Monday, August 19, 2019

Whitesbog 8/19--American Avocet, Black Tern

American Avocet
For the last 3 weeks, ever since I got back from out west, I have gone to Whitesbog almost every day. There have been some interesting birds there, but when your continuing "rarities" are 3 immature Little Blue Herons, you get a little anxious for something else. Today, because I had a doctor's appointment in Manahawkin, I went down to Tuckerton instead (where I picked up a Pectoral Sandpiper for the county).

But, as I predicted on Saturday, when I was birding there with Jim S, the day I don't go there will be the day the cool birds show up. It was late this afternoon; a thunderstorm had just passed through in a few minutes; my phone jingled and there was a text from Jim-- Sandra had an American Avocet at Whitesbog. We've fantasized about one of these birds showing up there. We've heard from our friend who is a Whitesbog stalwart that he's seen one in the past, but he doesn't report birds, so this is officially the first avocet in Burlco.

I was out the door in 3 minutes. When I hit Route 70 another thunderstorm started and the rain was ferocious the entire 10 miles to Whitesbog. I didn't care. I was willing to be drenched for a Whitesbog avocet.  The storm began to slacken as I turned onto the bogs. Sandra was at the cross dike between the two drawn down bogs and there, about halfway out was the avocet. I stood in the drizzle and admired it and took the distant shot above, which was lucky, because right after that photo, my old camera upped and died, the zoom function completely burned out. But I had the avocet. Neither the fact that I had just seen 10,000 avocets in Utah, nor that it wasn't a year bird did anything to diminish my happiness. Whitesbog just enough off the main birding routes so that it feels like an open secret and while it attracts a good number of rarities, they mostly, for some reason, don't linger, so you have to be quick.

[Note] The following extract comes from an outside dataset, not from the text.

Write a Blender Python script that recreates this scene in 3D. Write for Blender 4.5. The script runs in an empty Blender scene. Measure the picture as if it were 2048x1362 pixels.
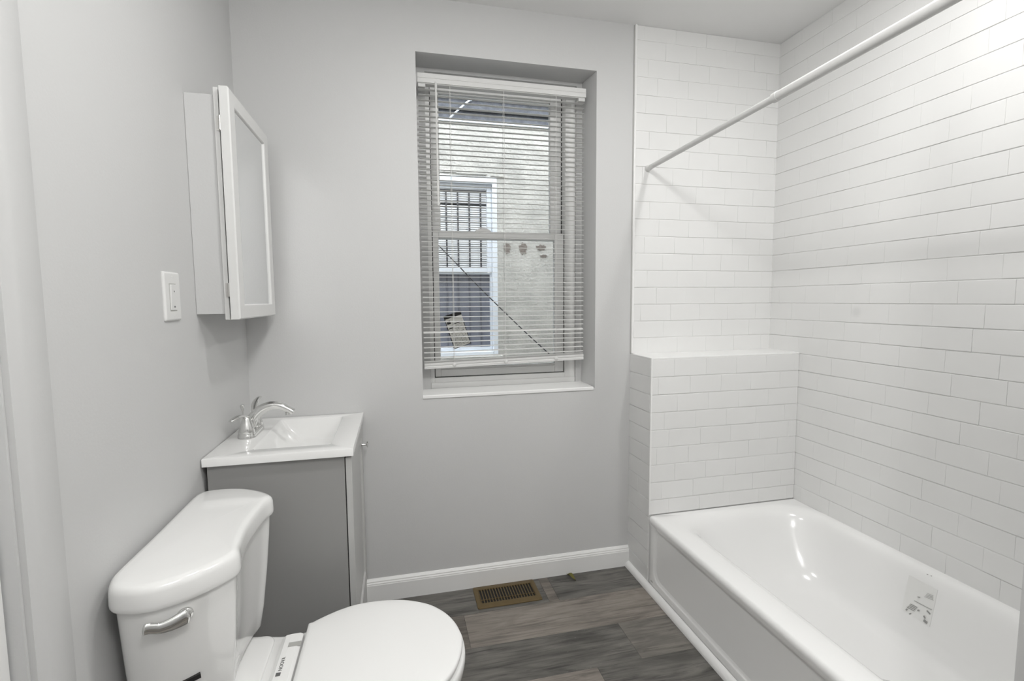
import bpy, bmesh, math, random
from mathutils import Vector, Matrix
random.seed(7)
C = bpy.context.scene.collection
SC = bpy.context.scene

# ---------------------------------------------------------------- camera
def srgb(r, g, b):
    f = lambda c: (c/255/12.92) if c/255 <= .04045 else ((c/255+.055)/1.055)**2.4
    return (f(r), f(g), f(b), 1)

cam_d = bpy.data.cameras.new('camera'); cam = bpy.data.objects.new('camera', cam_d); C.objects.link(cam)
SC.camera = cam
cam_d.sensor_width = 36; cam_d.lens = 973.7/2048*36; cam_d.clip_start = .02
_a, _t, _r = math.radians(13.3224), math.radians(4.7687), math.radians(-.4321)
_fw = Vector((math.sin(_a)*math.cos(_t), math.cos(_a)*math.cos(_t), -math.sin(_t)))
_rt = Vector((math.cos(_a), -math.sin(_a), 0)); _up = _rt.cross(_fw)
_rt2 = _rt*math.cos(_r)+_up*math.sin(_r); _up2 = _up*math.cos(_r)-_rt*math.sin(_r)
cam.matrix_world = Matrix(((_rt2.x, _up2.x, -_fw.x, .5661), (_rt2.y, _up2.y, -_fw.y, -2.0625),
                           (_rt2.z, _up2.z, -_fw.z, 1.2737), (0, 0, 0, 1)))

# ---------------------------------------------------------------- view + sky
SC.view_settings.view_transform = 'Standard'; SC.view_settings.look = 'None'
SC.view_settings.gamma = 1; SC.view_settings.use_curve_mapping = False
SC.cycles.blur_glossy = .3
SC.view_settings.exposure = 0.60
w = bpy.data.worlds.new('sky'); SC.world = w; w.use_nodes = True
_bg = w.node_tree.nodes['Background']; _bg.inputs[0].default_value = (.93, .955, 1.0, 1); _bg.inputs[1].default_value = 4.3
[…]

Sandra had put out an alert on Jersey Shore Birds so Mike saw it and texted me, assuming I was on my way. I replied that I already had the bird and encouraged him to come have a look-see since the bird appeared to be very comfortable in the puddle, not spooked by passing cars, trucks, dog walkers or dog joggers. Jim was also due soon. 

Sandra left, Mike arrived and it was a drive up bird for him. The biggest problem we all seemed to have was seeing through our fogged up binoculars--the storm had dropped the temperature about 20 degrees, but the humidity was still palpable.

Black Tern (digiscope)
Jim got there a few minutes later. The bird hadn't moved and he got his 2nd county lifer of the day (he had found a Whimbrel on the Delaware earlier). The three of us were scanning the bog, looking at the avocet. Every once in a while Jim would mention that there was something flapping around in the background, but I thought it was just the Laughing Gull that has been in that bog since the weekend.

But then I saw something flying over the bog that wasn't a shorebird. I pointed it out to Mike and I knew it was a tern, but I thought it was the first of the Gull-billed Terns that annually visit the bogs. When we got Jim on it he and Mike came to the simultaneous conclusion that it was the much more interesting Black Tern we were following as it flapped and glided over the bog and then back over to Union Pond. Another example of the Patagonia Picnic Table Effect. Last year, at just about this time, I had a BlackTern on Union Pond, so perhaps they'll also become an annual visitor (though it is getting late for the Gull-billed Terns this year). So those two birds, along with the continuing Little Blues and a Snowy Egret which is new for the year at Whitesbog, made for some great, unexpected birding, late in the day. And I'll be back there tomorrow morning, hoping for more.